By Garrett C. Parks and Charles O. Thompson

In a development many view as a sign of an anti-union majority, the United States Supreme Court has agreed to hear a case that could reverse four-decades of pro-union precedent and strike another, potentially significant blow to organized labor in the courts.  Next term (October 2015), the Court will decide Friedrichs v. California Teachers Association, which challenges a California requirement that public school teachers pay union fees, even if the teachers do not want to participate in the union or disagree with the union’s lobbying position on issues.  A victory for teachers challenging the fees in Friedrichs would result in banning so-called “fair share” fees unions impose on non-union public employees or, at minimum, require that non-union employees affirmatively opt-in (as opposed to having to affirmatively opt-out) to being charged the fees.

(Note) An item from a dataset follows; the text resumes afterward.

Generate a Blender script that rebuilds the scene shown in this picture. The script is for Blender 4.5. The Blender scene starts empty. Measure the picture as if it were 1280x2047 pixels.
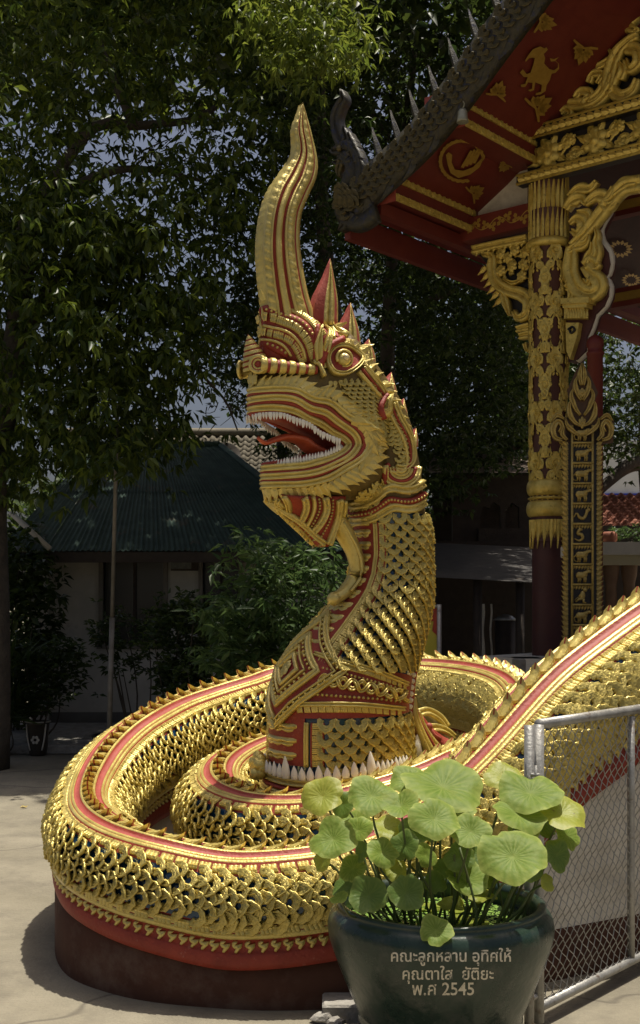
import bpy, bmesh, math, random
import numpy as np
from mathutils import Vector, Matrix
from mathutils.bvhtree import BVHTree
from mathutils.geometry import tessellate_polygon

random.seed(7)
RNG = np.random.default_rng(11)
scene = bpy.context.scene
COL = scene.collection

# ------------------------------------------------------------------ camera, sky, sun, exposure
EYE, HOR, FPX = 1.6, 1200.0, 2400.0
cam_d = bpy.data.cameras.new('camera')
cam = bpy.data.objects.new('camera', cam_d)
COL.objects.link(cam)
cam.location = (0, 0, EYE)
cam.rotation_euler = (math.radians(90), 0, 0)
cam_d.sensor_fit = 'VERTICAL'
cam_d.sensor_height = 36.0
cam_d.lens = 36.0 * FPX / 2047.0
cam_d.shift_y = (HOR - 1023.5) / 2047.0
cam_d.clip_start, cam_d.clip_end = 0.05, 2000
scene.camera = cam

SUN_EL, SUN_AZ = math.radians(79.5), math.radians(52)       # azimuth from +Y (away) towards +X (right)
world = bpy.data.worlds.new('World')
scene.world = world
world.use_nodes = True
wn = world.node_tree
sky = wn.nodes.new('ShaderNodeTexSky')
sky.sky_type = 'NISHITA'
sky.sun_disc = False
sky.sun_elevation, sky.sun_rotation = SUN_EL, SUN_AZ
sky.dust_density = 7.0
sky.air_density = 0.75
sky.ozone_density = 0.6
bg = wn.nodes['Background']
wn.links.new(sky.outputs[0], bg.inputs[0])
bg.inputs[1].default_value = 0.08
sun_d = bpy.data.lights.new('sun', 'SUN')
sun_d.energy, sun_d.angle, sun_d.color = 5.0, math.radians(0.53), (1.0, 0.94, 0.82)
sun = bpy.data.objects.new('sun', sun_d)
COL.objects.link(sun)
SUNV = Vector((math.sin(SUN_AZ) * math.cos(SUN_EL), math.cos(SUN_AZ) * math.cos(SUN_EL), math.sin(SUN_EL)))
sun.rotation_euler = SUNV.to_track_quat('Z', 'Y').to_euler()
sun.location = SUNV * 40
scene.view_settings.view_transform = 'Standard'
scene.view_settings.look = 'None'
scene.view_settings.exposure = 0.15
scene.view_settings.gamma = 1.0
scene.render.engine = 'CYCLES'
scene.cycles.max_bounces = 7
scene.cycles.diffuse_bounces = 3
scene.cycles.glossy_bounces = 3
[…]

Fees May Violate the First Amendment

At issue in Friedrichs is the validity of union “fair share” fees, which are dues that public sector unions are allowed to collect from non-union employees who are part of a union workforce.  The fees are supposed to be used for union “operations,” such as efforts relating to collective bargaining, contract administration, and grievance procedures.  Union leaders and proponents of the fees argue that, because all workers in a unionized workplace share in the benefits of the union’s efforts, even non-union workers should pay at least some dues to avoid “free riding,” that is, getting benefits without financial participation.  In addition to helping fund union operations, unions also depend on these fees as a substantial source of revenue to support their lobbying and other legislative efforts.

The Friedrichs teachers and other critics of this union practice—most notably Justice Samuel Alito, who authored the majority opinion in the 2014 case Harris v. Quinn, which held certain Illinois home healthcare workers could not be forced to pay these fees because there were not “full-fledged public employees”—contend that forcing non-members of the union to pay for union lobbying efforts that they do not support violates the First Amendment. Indeed, as Justice Alito wrote in Harris: “no person in this country may be compelled to subsidize speech by a third party that he or she does not wish to support.”

Speculation that the Court would address the issue raised in Friedrichs has been widespread since the Harris decision.  In addition to rejecting application of fees to individuals who were not clearly public employees, the Court’s strong criticism of the 1977 foundational case supporting these fees, Abood v. Detroit Board of Education, signaled to anti-union groups that the time is ripe to challenge the future of this practice.

A Blow to Unions in the Public Sector

More than a third of government workers belong to unions.  In post-recession America, however, public sector unions have felt significant pressures as state governments have tightened budgets, re-tooled, reduced or eliminated benefits and pension programs, and stripped unions of collective bargaining rights.  If the Court acts as many predict and overturns Abood next term, the already-weakened public sector unions may face greater strategic challenges to both recruit talented workers to government and to generate new revenue to fund its lobbying efforts at state and local government.  The union position in Friedrichs is that they need the financial support for the benefit of our children.

On the other hand, the expected result would be a win for advocates of the First Amendment and individual employee rights, as it would restore the rights of non-union public employees to make their own decisions relating to supporting union lobbying and political positions and decisions.